Task objective >> Extract each line where the string "continues" shows up.

═══ Excerpted records ═══

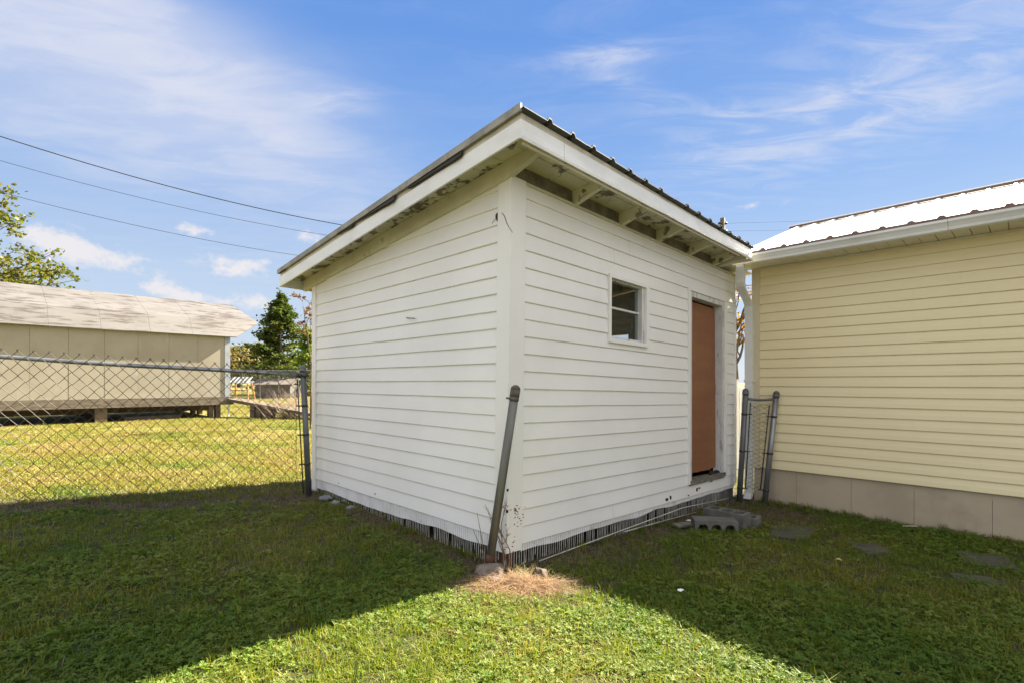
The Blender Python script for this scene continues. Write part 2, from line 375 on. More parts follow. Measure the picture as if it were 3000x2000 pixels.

═══
═══ Excerpted records ═══

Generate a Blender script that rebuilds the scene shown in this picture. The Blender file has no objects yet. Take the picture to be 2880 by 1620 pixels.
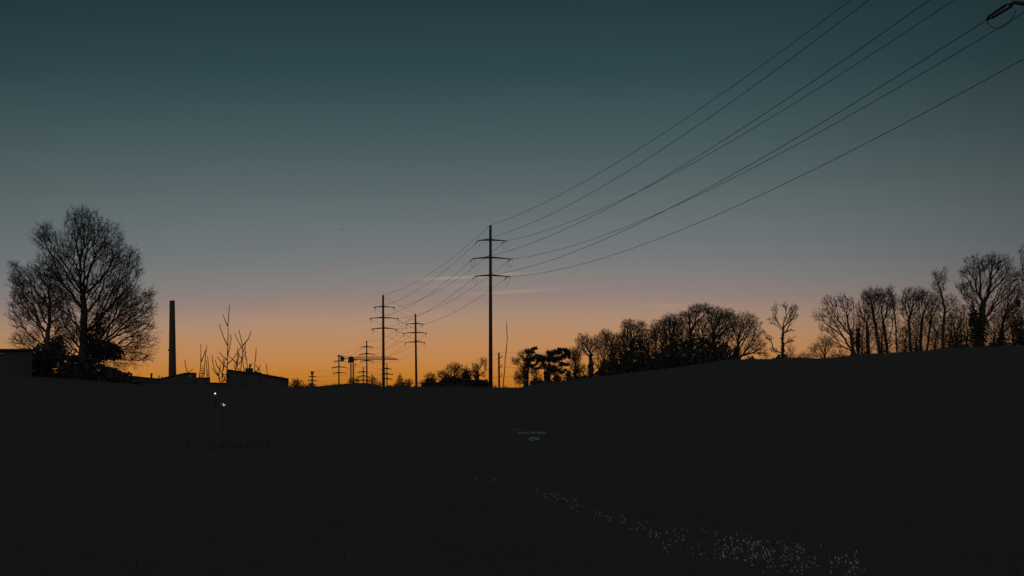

═══
═══ Excerpted records ═══

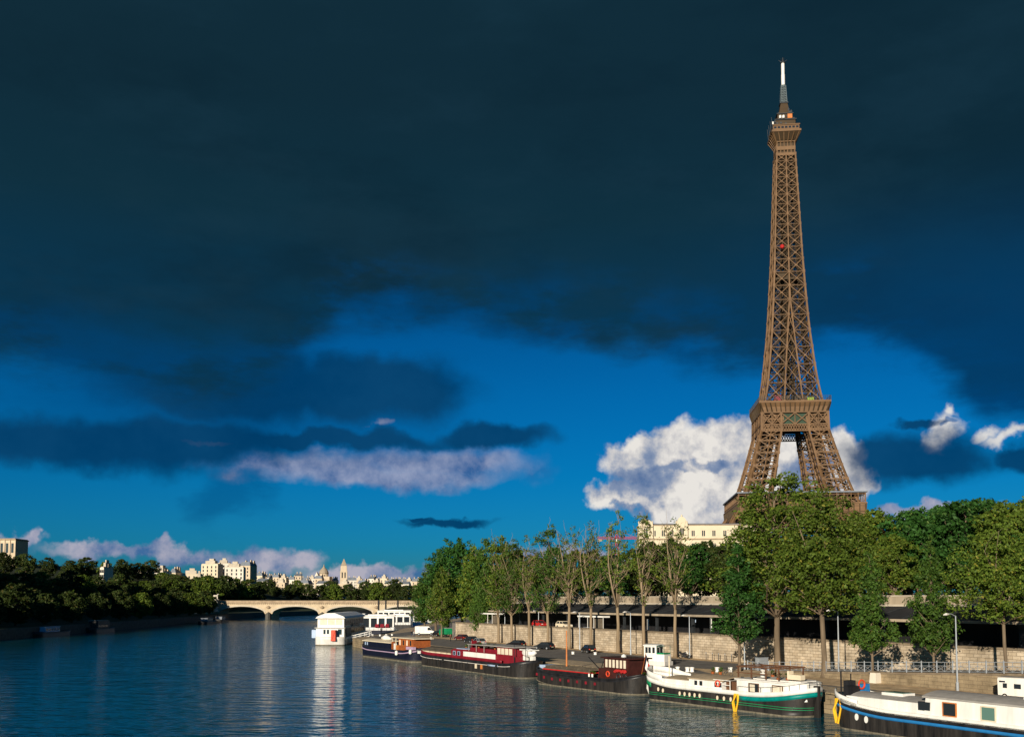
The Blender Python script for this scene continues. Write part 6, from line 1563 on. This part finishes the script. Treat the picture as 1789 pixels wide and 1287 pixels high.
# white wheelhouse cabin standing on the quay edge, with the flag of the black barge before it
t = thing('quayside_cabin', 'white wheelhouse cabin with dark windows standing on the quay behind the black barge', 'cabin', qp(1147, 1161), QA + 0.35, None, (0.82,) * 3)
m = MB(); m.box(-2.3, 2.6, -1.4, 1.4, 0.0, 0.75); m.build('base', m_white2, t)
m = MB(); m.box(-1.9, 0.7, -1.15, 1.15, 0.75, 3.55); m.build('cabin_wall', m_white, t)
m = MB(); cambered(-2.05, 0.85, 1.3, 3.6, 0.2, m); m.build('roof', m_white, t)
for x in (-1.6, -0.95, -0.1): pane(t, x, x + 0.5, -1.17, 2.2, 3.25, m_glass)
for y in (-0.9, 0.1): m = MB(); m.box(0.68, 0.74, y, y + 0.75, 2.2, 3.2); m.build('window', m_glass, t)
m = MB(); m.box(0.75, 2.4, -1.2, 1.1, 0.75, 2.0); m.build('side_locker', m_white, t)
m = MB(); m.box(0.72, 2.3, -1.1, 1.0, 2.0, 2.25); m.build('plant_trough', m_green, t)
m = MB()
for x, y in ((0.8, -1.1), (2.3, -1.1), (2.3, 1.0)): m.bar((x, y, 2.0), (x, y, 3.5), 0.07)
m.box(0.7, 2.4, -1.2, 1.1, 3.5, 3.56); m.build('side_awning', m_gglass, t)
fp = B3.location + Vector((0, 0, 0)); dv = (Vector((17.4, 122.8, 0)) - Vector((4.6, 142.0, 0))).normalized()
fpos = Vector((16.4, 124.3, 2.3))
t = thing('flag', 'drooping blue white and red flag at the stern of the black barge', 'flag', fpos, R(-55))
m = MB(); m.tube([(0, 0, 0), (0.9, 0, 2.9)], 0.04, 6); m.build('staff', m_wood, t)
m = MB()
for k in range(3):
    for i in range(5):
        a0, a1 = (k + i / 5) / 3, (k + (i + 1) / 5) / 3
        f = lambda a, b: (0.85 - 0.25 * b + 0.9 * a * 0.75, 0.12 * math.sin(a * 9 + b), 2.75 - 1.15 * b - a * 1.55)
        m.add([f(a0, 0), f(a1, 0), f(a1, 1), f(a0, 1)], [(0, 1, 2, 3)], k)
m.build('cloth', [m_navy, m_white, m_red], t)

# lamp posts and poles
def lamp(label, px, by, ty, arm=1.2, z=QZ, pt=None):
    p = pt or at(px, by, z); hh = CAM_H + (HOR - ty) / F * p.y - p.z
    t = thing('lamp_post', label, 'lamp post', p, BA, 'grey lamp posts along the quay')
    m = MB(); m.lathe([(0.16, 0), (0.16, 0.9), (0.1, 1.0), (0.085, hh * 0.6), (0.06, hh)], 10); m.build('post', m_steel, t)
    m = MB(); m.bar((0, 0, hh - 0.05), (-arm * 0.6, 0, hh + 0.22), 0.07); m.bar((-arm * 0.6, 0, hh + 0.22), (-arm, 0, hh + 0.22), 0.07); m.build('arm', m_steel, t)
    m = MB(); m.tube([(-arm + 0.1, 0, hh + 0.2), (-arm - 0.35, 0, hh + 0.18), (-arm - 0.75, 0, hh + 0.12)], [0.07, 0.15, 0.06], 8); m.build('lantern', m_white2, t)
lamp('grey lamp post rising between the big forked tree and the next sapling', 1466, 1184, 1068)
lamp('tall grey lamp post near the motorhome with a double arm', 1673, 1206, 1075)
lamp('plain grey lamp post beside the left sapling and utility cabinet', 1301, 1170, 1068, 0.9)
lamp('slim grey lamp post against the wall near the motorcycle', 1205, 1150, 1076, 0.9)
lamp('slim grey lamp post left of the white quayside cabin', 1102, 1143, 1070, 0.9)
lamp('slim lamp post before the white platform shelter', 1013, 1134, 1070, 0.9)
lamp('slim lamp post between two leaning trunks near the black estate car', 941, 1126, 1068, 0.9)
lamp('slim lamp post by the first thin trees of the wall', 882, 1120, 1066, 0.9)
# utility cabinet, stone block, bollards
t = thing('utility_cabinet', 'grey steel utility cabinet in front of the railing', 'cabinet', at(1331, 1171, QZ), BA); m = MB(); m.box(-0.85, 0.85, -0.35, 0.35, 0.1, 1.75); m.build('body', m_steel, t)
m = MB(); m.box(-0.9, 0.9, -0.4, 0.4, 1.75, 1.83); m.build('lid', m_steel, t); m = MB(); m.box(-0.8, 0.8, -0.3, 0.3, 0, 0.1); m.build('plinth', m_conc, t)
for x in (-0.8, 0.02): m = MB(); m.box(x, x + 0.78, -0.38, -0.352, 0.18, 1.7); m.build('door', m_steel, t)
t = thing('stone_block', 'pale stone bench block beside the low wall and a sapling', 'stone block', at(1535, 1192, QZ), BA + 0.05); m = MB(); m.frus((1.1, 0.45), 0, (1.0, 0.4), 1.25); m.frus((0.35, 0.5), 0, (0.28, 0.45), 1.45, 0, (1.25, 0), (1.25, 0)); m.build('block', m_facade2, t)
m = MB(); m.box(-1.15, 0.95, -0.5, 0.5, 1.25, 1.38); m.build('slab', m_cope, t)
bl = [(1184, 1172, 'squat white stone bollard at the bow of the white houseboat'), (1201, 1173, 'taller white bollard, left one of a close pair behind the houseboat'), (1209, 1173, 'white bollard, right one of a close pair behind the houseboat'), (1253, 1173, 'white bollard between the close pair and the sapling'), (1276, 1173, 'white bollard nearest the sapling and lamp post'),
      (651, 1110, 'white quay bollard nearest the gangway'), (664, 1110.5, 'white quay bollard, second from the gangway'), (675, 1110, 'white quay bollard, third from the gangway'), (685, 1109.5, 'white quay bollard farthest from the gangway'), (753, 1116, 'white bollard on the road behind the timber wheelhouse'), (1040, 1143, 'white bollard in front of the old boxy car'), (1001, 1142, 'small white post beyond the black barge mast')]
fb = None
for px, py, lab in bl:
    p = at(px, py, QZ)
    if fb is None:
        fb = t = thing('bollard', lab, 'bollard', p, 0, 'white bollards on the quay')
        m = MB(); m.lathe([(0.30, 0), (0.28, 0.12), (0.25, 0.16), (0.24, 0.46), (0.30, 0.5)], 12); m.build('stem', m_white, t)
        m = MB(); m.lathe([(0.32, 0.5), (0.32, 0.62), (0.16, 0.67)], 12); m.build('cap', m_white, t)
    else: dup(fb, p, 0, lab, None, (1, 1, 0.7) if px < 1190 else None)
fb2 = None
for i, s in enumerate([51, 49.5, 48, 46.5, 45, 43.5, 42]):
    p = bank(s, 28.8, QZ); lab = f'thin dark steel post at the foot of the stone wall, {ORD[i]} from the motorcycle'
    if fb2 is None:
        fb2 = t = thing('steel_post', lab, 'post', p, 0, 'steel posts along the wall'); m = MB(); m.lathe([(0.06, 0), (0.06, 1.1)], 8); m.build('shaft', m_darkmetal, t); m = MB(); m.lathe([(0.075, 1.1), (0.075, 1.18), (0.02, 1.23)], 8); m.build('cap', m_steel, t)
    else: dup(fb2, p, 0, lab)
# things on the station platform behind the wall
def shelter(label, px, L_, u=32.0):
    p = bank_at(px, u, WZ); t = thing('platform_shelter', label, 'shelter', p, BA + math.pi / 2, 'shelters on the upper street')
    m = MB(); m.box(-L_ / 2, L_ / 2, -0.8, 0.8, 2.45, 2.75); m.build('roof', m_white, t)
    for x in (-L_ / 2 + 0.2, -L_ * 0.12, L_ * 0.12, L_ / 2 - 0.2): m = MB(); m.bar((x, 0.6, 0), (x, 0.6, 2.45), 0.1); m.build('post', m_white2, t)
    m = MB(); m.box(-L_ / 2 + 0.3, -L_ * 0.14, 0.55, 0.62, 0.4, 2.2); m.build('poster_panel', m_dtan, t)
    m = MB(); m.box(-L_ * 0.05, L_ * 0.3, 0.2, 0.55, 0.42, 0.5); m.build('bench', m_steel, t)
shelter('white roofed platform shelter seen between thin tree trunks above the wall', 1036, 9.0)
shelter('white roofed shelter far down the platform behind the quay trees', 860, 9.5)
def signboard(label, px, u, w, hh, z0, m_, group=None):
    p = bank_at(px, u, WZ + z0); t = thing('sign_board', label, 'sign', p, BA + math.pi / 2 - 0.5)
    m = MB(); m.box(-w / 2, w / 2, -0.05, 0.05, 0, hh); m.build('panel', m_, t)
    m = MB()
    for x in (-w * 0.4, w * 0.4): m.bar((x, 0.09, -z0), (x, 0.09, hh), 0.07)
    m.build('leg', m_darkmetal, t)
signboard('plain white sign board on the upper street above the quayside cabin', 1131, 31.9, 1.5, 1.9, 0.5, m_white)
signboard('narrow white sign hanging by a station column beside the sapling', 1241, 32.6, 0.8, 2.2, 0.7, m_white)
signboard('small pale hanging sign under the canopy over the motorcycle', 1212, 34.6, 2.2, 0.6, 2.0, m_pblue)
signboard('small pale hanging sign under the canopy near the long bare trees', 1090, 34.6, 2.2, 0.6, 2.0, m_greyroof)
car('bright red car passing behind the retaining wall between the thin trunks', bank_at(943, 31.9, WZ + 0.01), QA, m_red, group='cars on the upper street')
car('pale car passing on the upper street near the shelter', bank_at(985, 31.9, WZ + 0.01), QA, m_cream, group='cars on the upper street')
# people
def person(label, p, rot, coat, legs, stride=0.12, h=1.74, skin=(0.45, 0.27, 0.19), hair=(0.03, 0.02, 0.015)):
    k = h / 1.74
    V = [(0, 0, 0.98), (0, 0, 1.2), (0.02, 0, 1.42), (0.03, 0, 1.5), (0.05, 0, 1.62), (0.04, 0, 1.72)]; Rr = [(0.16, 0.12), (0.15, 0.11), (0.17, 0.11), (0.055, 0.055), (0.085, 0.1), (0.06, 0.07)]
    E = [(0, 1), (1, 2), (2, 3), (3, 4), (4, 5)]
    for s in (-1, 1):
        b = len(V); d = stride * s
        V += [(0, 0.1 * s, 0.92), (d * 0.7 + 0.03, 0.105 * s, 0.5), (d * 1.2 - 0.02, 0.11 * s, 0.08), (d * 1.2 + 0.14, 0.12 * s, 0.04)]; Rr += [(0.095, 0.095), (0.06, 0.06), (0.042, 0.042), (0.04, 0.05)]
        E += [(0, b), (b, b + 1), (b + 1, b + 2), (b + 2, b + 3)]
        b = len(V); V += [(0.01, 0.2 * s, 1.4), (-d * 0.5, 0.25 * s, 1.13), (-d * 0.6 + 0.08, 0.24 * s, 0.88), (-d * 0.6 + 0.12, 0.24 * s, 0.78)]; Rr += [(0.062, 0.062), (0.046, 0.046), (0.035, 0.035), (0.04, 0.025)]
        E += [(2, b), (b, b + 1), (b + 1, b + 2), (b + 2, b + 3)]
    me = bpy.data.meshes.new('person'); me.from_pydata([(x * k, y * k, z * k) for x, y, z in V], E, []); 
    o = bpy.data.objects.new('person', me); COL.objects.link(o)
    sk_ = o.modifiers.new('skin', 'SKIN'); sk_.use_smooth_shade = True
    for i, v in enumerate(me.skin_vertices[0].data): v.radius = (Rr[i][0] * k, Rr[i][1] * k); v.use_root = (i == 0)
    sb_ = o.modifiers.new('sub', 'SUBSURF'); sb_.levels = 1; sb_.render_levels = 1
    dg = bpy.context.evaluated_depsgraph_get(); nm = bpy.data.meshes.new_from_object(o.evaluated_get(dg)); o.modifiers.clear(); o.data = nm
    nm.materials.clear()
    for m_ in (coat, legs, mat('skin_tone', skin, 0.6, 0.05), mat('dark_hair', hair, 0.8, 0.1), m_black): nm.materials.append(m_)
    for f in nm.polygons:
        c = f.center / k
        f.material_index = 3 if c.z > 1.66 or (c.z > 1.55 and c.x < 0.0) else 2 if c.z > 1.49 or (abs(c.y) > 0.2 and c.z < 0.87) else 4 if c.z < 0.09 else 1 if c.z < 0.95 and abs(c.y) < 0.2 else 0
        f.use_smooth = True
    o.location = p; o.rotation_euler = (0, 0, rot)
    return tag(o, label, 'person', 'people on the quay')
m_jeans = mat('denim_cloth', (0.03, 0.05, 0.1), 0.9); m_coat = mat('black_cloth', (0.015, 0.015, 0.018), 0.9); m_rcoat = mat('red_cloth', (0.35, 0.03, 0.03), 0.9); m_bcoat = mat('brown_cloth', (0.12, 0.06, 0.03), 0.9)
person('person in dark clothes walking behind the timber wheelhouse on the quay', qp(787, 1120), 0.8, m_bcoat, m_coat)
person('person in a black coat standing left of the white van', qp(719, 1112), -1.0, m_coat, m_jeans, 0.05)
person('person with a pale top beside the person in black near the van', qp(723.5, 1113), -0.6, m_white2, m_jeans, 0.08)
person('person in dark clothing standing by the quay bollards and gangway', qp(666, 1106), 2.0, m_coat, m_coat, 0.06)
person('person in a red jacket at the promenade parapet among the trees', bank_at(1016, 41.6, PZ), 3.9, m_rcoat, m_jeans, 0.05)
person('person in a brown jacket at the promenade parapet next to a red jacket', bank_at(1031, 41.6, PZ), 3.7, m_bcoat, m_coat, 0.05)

═══

Correct output >>
The Blender Python script for this scene continues. Write part 2, from line 375 on. More parts follow. Measure the picture as if it were 3000x2000 pixels.
The Blender Python script for this scene continues. Write part 6, from line 1563 on. This part finishes the script. Treat the picture as 1789 pixels wide and 1287 pixels high.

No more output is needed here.